## Your objective
Scan the material that follows. Copy every line containing the word "scene".
▬▬▬▬▬▬▬▬▬▬
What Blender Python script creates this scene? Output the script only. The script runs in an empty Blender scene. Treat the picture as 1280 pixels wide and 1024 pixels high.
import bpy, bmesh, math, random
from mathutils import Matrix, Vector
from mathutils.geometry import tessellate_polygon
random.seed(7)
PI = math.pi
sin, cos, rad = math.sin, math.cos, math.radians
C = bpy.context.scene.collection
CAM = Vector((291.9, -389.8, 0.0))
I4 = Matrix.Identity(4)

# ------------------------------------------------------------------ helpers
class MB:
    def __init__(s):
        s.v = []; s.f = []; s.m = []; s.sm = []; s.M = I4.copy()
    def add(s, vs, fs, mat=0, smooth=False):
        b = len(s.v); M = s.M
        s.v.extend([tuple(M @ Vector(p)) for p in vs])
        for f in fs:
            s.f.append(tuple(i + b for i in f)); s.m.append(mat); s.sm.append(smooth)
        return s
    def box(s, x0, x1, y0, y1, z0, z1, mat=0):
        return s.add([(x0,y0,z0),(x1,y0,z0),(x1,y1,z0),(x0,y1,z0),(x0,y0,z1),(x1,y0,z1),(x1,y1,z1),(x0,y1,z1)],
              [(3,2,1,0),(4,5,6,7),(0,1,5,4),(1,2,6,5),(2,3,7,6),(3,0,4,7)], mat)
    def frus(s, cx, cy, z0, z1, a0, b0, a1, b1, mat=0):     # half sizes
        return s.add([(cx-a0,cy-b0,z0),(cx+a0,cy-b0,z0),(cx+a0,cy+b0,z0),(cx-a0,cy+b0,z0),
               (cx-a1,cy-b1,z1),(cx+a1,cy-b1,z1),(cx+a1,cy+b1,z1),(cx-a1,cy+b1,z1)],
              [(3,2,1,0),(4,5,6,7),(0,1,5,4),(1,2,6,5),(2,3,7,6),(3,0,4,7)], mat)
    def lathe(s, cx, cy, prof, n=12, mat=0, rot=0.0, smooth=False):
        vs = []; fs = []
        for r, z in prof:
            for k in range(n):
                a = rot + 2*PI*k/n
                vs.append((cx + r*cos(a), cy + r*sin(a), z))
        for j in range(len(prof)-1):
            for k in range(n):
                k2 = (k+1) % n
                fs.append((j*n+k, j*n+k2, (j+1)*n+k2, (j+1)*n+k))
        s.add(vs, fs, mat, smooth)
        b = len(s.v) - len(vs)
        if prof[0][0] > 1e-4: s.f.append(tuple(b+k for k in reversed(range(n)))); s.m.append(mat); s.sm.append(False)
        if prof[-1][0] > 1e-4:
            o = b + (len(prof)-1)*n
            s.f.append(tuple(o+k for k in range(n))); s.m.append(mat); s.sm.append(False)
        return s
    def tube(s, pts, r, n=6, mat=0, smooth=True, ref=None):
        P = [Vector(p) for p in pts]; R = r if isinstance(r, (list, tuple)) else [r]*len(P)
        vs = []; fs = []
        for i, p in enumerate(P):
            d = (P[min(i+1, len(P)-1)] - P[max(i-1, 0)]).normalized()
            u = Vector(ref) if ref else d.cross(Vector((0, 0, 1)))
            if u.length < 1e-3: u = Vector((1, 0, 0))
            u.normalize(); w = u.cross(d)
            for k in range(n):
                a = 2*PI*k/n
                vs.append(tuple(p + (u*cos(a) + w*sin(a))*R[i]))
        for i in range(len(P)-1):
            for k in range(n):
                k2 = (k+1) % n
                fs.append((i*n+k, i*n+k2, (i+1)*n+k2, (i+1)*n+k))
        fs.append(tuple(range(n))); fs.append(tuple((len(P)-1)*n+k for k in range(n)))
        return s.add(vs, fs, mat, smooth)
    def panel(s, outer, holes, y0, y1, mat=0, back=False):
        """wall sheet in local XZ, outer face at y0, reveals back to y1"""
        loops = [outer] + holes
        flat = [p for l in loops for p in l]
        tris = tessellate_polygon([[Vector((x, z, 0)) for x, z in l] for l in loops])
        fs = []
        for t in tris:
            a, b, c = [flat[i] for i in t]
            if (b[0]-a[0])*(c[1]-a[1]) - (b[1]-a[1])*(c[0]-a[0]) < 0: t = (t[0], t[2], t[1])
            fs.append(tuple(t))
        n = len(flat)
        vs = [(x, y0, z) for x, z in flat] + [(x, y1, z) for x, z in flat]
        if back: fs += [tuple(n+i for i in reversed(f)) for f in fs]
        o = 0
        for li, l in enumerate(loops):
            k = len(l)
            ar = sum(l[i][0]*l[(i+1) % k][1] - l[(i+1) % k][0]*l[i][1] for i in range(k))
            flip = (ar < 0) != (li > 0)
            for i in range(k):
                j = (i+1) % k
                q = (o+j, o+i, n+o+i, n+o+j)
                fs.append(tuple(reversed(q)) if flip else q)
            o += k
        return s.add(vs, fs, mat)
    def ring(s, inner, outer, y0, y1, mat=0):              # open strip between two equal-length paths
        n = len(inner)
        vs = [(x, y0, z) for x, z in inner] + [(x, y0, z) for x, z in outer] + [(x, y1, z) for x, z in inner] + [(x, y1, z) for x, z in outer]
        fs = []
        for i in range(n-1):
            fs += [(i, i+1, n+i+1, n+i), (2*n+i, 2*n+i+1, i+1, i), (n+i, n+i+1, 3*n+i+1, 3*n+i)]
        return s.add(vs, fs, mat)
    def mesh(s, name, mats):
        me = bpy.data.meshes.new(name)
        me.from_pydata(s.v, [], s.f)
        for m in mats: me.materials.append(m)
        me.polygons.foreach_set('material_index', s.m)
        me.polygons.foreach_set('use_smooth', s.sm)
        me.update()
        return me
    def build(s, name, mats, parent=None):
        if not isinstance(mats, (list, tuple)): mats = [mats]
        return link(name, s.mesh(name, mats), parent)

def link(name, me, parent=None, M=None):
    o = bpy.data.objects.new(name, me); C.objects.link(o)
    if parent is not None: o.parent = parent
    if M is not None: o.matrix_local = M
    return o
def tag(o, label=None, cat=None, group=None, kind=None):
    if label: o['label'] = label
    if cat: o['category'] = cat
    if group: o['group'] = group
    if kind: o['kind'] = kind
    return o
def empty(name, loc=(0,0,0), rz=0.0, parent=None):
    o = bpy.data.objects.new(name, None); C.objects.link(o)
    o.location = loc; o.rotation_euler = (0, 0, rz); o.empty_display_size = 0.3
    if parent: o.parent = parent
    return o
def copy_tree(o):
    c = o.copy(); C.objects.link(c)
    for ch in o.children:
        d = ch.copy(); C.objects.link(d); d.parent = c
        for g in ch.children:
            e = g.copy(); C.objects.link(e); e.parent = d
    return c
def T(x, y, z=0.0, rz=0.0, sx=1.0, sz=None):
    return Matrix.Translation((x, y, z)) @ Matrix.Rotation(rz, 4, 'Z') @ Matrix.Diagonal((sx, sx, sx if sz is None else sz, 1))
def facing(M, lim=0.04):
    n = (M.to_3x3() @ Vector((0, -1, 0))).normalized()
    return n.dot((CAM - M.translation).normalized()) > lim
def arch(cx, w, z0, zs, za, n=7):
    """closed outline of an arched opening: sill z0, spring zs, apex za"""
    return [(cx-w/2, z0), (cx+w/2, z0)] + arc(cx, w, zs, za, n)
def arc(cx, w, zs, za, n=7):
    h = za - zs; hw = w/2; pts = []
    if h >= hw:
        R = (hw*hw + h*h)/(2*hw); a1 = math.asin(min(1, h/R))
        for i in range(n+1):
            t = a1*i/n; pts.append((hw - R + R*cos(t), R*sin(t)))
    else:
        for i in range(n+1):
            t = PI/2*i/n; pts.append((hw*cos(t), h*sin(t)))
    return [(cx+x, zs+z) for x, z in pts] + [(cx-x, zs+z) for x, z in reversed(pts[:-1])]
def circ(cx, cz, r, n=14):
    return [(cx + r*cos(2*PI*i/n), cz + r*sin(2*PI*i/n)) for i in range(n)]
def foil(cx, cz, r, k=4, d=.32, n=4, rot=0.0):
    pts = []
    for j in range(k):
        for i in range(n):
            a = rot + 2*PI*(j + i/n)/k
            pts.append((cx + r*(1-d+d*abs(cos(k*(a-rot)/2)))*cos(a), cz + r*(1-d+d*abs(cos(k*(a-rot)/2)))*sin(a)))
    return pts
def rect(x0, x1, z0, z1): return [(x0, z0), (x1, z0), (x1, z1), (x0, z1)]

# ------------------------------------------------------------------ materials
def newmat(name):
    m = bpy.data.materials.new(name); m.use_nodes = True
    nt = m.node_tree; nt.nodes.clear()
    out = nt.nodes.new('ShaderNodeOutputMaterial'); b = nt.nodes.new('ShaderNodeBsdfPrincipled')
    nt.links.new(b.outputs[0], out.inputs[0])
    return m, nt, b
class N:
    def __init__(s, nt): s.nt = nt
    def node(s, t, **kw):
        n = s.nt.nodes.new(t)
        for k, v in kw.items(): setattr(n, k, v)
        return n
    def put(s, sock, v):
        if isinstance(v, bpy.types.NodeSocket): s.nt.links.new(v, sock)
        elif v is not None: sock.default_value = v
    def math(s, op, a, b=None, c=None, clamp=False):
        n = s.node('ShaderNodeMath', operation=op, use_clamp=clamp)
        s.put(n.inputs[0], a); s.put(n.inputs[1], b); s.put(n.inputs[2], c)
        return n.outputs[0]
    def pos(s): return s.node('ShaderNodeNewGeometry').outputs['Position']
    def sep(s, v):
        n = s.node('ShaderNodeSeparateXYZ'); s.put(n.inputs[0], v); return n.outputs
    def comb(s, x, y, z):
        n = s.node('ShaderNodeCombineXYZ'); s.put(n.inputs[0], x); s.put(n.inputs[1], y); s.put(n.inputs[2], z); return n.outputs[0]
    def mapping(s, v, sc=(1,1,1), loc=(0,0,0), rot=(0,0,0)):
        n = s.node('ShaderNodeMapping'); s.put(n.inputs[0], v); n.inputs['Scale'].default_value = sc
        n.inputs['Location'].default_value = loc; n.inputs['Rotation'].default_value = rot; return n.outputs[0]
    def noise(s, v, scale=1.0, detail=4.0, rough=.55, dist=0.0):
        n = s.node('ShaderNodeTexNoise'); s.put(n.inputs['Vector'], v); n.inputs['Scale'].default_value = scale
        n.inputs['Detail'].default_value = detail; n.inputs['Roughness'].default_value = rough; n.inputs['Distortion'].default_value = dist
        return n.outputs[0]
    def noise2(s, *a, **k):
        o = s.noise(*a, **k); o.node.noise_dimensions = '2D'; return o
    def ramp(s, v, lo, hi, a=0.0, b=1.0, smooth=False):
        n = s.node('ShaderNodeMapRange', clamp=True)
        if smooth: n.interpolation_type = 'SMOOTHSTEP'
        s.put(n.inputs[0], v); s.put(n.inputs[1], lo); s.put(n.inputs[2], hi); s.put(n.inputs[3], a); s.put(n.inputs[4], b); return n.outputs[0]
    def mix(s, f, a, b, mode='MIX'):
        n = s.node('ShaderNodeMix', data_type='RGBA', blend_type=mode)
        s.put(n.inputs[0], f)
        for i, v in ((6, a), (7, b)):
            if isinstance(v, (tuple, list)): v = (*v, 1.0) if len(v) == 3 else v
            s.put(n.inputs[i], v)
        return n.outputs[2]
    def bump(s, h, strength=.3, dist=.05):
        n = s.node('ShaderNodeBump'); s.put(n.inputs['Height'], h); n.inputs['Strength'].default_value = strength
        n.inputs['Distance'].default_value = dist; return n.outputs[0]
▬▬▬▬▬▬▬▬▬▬
## Task response
What Blender Python script creates this scene? Output the script only. The script runs in an empty Blender scene. Treat the picture as 1280 pixels wide and 1024 pixels high.
C = bpy.context.scene.collection